By Laura Nelson Student Writer It was to be one of the most famous moments in American sports history. But in the heat of the moment, as the clock ran out on the United States-USSR Olympic hockey match, Al Michaels shouted the first thing that came to mind: "Do you believe in miracles? YES!" "People said, 'Did you come up with a line beforehand?'" Michaels, who called the 1980 Olympic semifinal game for ABC , said yesterday. "Come up with a line? I thought the U.S. was going to lose 12-1. I thought I'd be saying, 'Please stay tuned,' when we were losing 8 to nothing." This afternoon, Michaels and two other famous sports broadcasters – longtime Olympics anchor Jim Lampley and Jim Nantz of CBS– traded battle stories and remembered notable moments in their journalism careers during "Stories from the Booth: Broadcasters and the Games" at USC Annenberg. The 90-minute event was part of the USC Conference on Sports: the Olympics," a two-day conference hosted by USC Annenberg's Institute of Sports, Media & Society. Adjunct journalism professor Jeff Fellenzer moderated the discussion.

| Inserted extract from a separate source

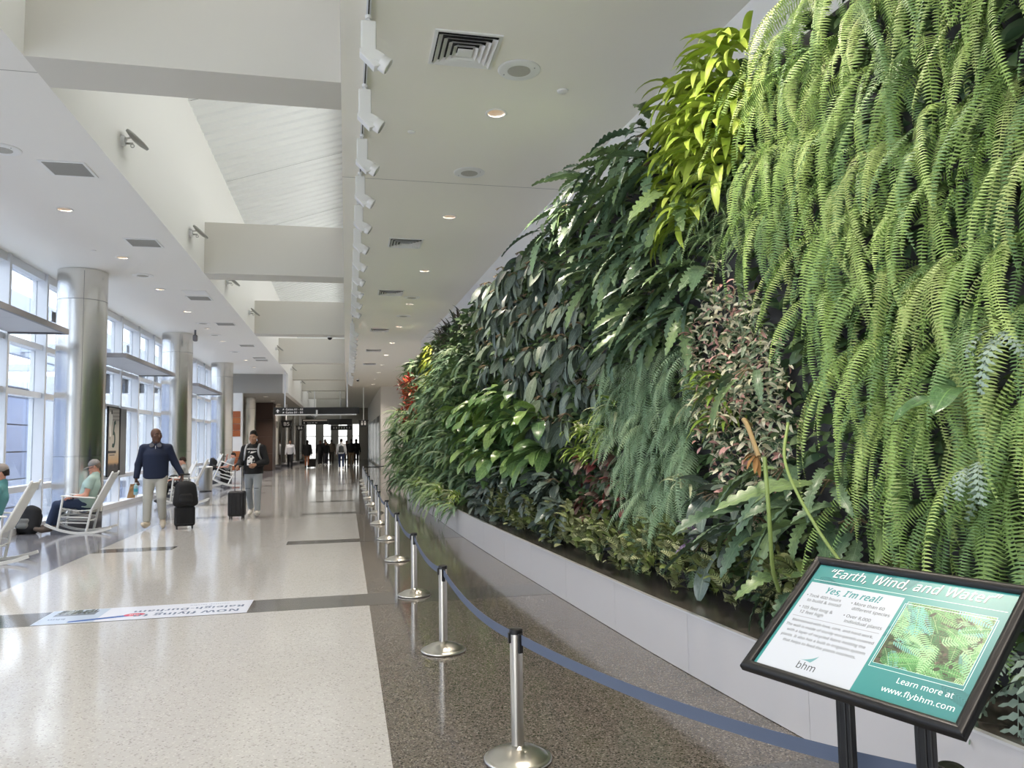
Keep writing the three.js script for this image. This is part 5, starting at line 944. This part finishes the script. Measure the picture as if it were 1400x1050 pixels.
// ---- the young man with the print sweatshirt
const youthLegs = { L: [[0.03, -1, 0.2], [0.01, -1, -0.02], [0.1, -0.12, 1]], R: [[-0.02, -1, -0.05], [0.0, -0.9, -0.42], [-0.05, -0.7, 0.8]] };
const youth = person('young man in black print sweatshirt and ripped grey jeans pulling a black suitcase', [-1.98, 0, -17.4], -0.14, {
  h: 1.83, w: 0.98, skin: skin('#a37b62'), shirt: cloth('#17181b'), pants: cloth('#9ba1a6'), shoes: mat('#d8d4cc', 0.6), legs: youthLegs, hem: -0.03, loose: 0.024, trouserLoose: 0.014, hair: 'flatTop', hairMat: mat('#15110f', 0.9),
  arms: { R: [[-0.26, -1, 0.1], [0.02, -0.3, 0.95], [0.0, -0.25, 1], [0.5, -0.7, 0], 0.9], L: [[0.3, -1, 0.12], [-0.62, -0.22, 0.75], [-0.85, -0.1, 0.5], [-0.2, -0.3, -0.9], 0.5] }, head: [0.1, -0.1, 0] });
ground(youth);
{
  const c = youth.chest, tex = canvasTex(512, 700, (g, w, h) => {
    g.fillStyle = '#e9e7e4'; g.fillRect(0, 0, w, h); seed(31); g.fillStyle = '#1c1c1e';
    for (let k = 0; k < 17; k++) { g.beginPath(); const x = rnd() * w, y = rnd() * h; for (let q = 0; q < 9; q++) { const a = q * 0.7, r = rr(22, 72); g[q ? 'lineTo' : 'moveTo'](x + Math.cos(a) * r, y + Math.sin(a) * r); } g.fill(); }
  });
  const letters = canvasTex(512, 128, (g, w, h) => { g.fillStyle = '#17181b'; g.fillRect(0, 0, w, h); g.fillStyle = '#e3e1dc'; g.font = 'bold 118px sans-serif'; g.textAlign = 'center'; g.fillText('wireous', w / 2, 92); });
  const patchGeo = (w, h, y) => { const g = new THREE.PlaneGeometry(w, h, 10, 6), p = g.attributes.position; for (let i = 0; i < p.count; i++) p.setZ(i, -Math.pow(p.getX(i), 2) * 2.6); g.computeVertexNormals(); return g.translate(c[0] - 0.005, c[1] + y, c[2] + 0.075 * 1.83 * 0.98 + 0.032); };
  obj('shirt_print', patchGeo(0.2, 0.3, -0.1), new THREE.MeshStandardMaterial({ map: tex, roughness: 0.8 }), youth.t);
  obj('shirt_lettering', patchGeo(0.25, 0.065, 0.1), new THREE.MeshStandardMaterial({ map: letters, roughness: 0.8 }), youth.t);
  for (const s of [-1, 1]) obj('rip', rbox(0.09, 0.012, 0.01, youth.J[s > 0 ? 'L' : 'R'].kn[0], youth.J[s > 0 ? 'L' : 'R'].kn[1] + 0.05, youth.J[s > 0 ? 'L' : 'R'].kn[2] + 0.078, 0.004, 1), mat('#3f4246', 0.9), youth.t);
  const bp = backpack('backpack', 'black backpack with pale straps worn by the young man', [-1.96, 0.98 + youth.t.position.y, -17.66], PI - 0.14, 0.32, 0.46, 0.18, blackNylon);
  bp.updateMatrixWorld(true);
  for (const s of [-1, 1]) { const n = youth.neck; obj('strap_front', tube([[s * 0.11, n[1] - 0.02, -0.13], [s * 0.125, n[1] + 0.012, 0.0], [s * 0.135, n[1] - 0.08, 0.145], [s * 0.15, n[1] - 0.22, 0.155], [s * 0.185, n[1] - 0.34, 0.06]].map((p) => [p[0], p[1], p[2]]), 0.022, 8, 24), mat(s > 0 ? '#9d9fa3' : '#b9bbc0', 0.7), youth.t); }
}
suitcase('upright black ribbed suitcase with long handle beside the young man', [-2.27, 0, -17.05], -0.1, 0.34, 0.6, 0.24, mat('#1b1b1e', 0.55), 1.12);
// ---------------------------------------------------------------- rocking chairs (front along +Z), the people in them, bins, bags
const chairWhite = mat('#e6e6e2', 0.4);
function rockingChair(label, [x, y, z], turn, tip = 0, sc = 1) {
  const t = thing('rocking_chair', label, 'rocking chair', [x, y, z], turn, 'white rocking chairs');
  t.rotation.order = 'YXZ'; t.rotation.x = tip; t.scale.setScalar(sc);
  const rock = (zz) => 0.02 + 0.13 * Math.pow((zz + 0.06) / 0.55, 2);
  for (const s of [-1, 1]) {
    const X = s * 0.27, pts = []; for (let k = 0; k <= 14; k++) { const zz = -0.6 + 1.08 * k / 14; pts.push([X, rock(zz) + 0.006, zz]); }
    const sh = new THREE.Shape([[-0.019, -0.021], [0.019, -0.021], [0.019, 0.021], [-0.019, 0.021]].map((q) => new THREE.Vector2(...q)));
    obj('rocker', new THREE.ExtrudeGeometry(sh, { steps: 30, bevelEnabled: false, extrudePath: new THREE.CatmullRomCurve3(pts.map((p) => V(...p))) }), chairWhite, t);
    obj('front_leg', rod([X, rock(0.27) + 0.02, 0.27], [X, 0.66, 0.25], 0.022, 0.019, 12), chairWhite, t);
    obj('back_post', [rod([X, rock(-0.2) + 0.02, -0.2], [X * 0.98, 0.44, -0.235], 0.022, 0.021, 12), rod([X * 0.98, 0.44, -0.235], [X * 0.94, 1.15, -0.5], 0.021, 0.018, 12), ball(0.02, X * 0.94, 1.155, -0.502)], chairWhite, t);
    obj('armrest', rbox(0.075, 0.022, 0.56, X * 1.04, 0.672, 0.0, 0.01, 2), chairWhite, t);
    for (const [yy, r] of [[0.2, 0.011], [0.3, 0.011]]) obj('side_rung', rod([X, yy, 0.262], [X, yy + 0.01, -0.21], r), chairWhite, t);
  }
  for (const yy of [0.21, 0.31]) obj('front_rung', rod([-0.27, yy, 0.264], [0.27, yy, 0.264], 0.011), chairWhite, t);
  obj('back_rung', rod([-0.27, 0.25, -0.213], [0.27, 0.25, -0.213], 0.011), chairWhite, t);
  for (let k = 0; k < 8; k++) obj('seat_slat', rbox(0.52, 0.018, 0.054, 0, 0.415 + 0.012 * Math.abs(k - 4) * 0.6, 0.245 - k * 0.063, 0.006, 1), chairWhite, t);
  obj('seat_rail', rbox(0.52, 0.045, 0.022, 0, 0.395, 0.262, 0.006, 1), chairWhite, t);
  for (let k = 0; k < 6; k++) { const X = -0.19 + 0.076 * k; obj('back_slat', bar([X, 0.5, -0.262], [X * 0.97, 1.05, -0.466], 0.05, 0.012), chairWhite, t); }
  obj('lower_back_rail', bar([-0.255, 0.49, -0.255], [0.255, 0.49, -0.255], 0.055, 0.022), chairWhite, t);
  obj('top_rail', bar([-0.25, 1.09, -0.478], [0.25, 1.09, -0.478], 0.09, 0.022), chairWhite, t);
  return t;
}
const sit = (o = {}) => ({ L: [[0.16, o.th ?? -0.08, 1], [0.02, -1, o.kn ?? 0.28], [0.1, -0.1, 1]], R: [[-0.16, o.th ?? -0.08, 1], [-0.02, -1, o.kn ?? 0.28], [-0.1, -0.1, 1]] });
const sitArms = { L: [[0.2, -0.9, 0.22], [-0.25, -0.12, 0.95], [-0.45, -0.15, 0.85], [0, -1, 0], 0.3], R: [[-0.2, -0.9, 0.22], [0.25, -0.12, 0.95], [0.45, -0.15, 0.85], [0, -1, 0], 0.3] };
// first chair, cut by the picture's edge, with a man in a cap
rockingChair('white rocking chair cut by the picture edge with a capped man in it', [-4.87, 0, -11.75], -PI / 2 + 0.14, -0.1);
person('man in grey cap and teal shirt seated in the front rocking chair', [-4.97, 0.06, -11.85], -PI / 2 + 0.2, {
  h: 1.75, skin: skin('#c69079'), shirt: cloth('#4f8386'), pants: cloth('#3a3f4a'), shoes: mat('#3c3a39', 0.6), pelvis: [0, 0.49, -0.1], torso: [0, 1, -0.3], legs: sit(), arms: sitArms, sleeve: 0.4, cap: cloth('#8c8581'), hair: 'short', hairMat: mat('#221a16', 0.9), head: [0.15, 0.15, 0], capBack: false });
// second chair, asleep
rockingChair('white rocking chair beside the first steel column with a sleeping man', [-4.83, 0, -15.4], -PI / 2 + 0.06, -0.1);
const sl = person('sleeping man in grey cap, pale teal t-shirt and jeans in a rocking chair', [-4.83, 0.05, -15.42], -PI / 2 + 0.06, {
  h: 1.76, skin: skin('#c48d76'), shirt: cloth('#9fb5ad'), pants: cloth('#26344f'), shoes: mat('#5d5148', 0.7), pelvis: [0, 0.485, -0.1], torso: [0, 1, -0.32], legs: sit({ th: 0.0, kn: 0.34 }), arms: sitArms, sleeve: 0.4, cap: cloth('#7e7b79'), hair: 'short', hairMat: mat('#6d5d50', 0.9), head: [0.34, 0.1, 0] });
obj('sunglasses', sl.inHead(new THREE.TorusGeometry(0.09, 0.006, 6, 24, PI).rotateX(PI / 2).translate(0, 0.006, 0.0)), M.black, sl.t);
obj('watch', tf(new THREE.TorusGeometry(0.033, 0.012, 8, 20), add3(sl.J.L.wr, [0, 0, -0.03]), [0.1, 0.3, 0], 1), M.black, sl.t);
backpack('backpack', 'black and grey backpack standing on the floor by the sleeping man', [-5.72, 0, -15.5], -0.4, 0.34, 0.52, 0.26, cloth('#1a1b1f'), { lean: -0.25, pocket: cloth('#6e6f6c') });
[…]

Student writer Laura Nelson holds an Olympic torch while listening to three sports broadcasters discuss the Olympics.
The event also recognized another Trojan, track star and WWII prisoner-of-war survivor Louis Zamperini. Audience members held his torch (pictured, left) from the 2002 Salt Lake City winter games, one of the five Olympic flames he has carried. Lampley, Michaels and Nantz discussed the changes they've seen in sports broadcasting, including doping allegations and an ever-expanding field of sports to cover. Lampley worshipped Jim McKay as a child and dreamed of being an Olympic broadcaster. Now, he said, kids are more likely thinking of college basketball, the Masters Tournament or the NFL. "[The Olympics] just don't mean the same thing anymore," Lampley said. "Addition of sports to the Olympics has become a circus and it's getting out of hand." But changes to the field, they said, doesn't change the most important tenants of sports journalism: finding a good story and telling it well. "It's about language," Michaels said. "It's about your ability to feel comfortable in complete sentences and coherent thoughts without being bashful or embarrassed." "And to tell a story," Nantz said. "Sometimes it needs to be minutes long, sometimes 15 seconds, but it needs to make sense, with a beginning, middle and end."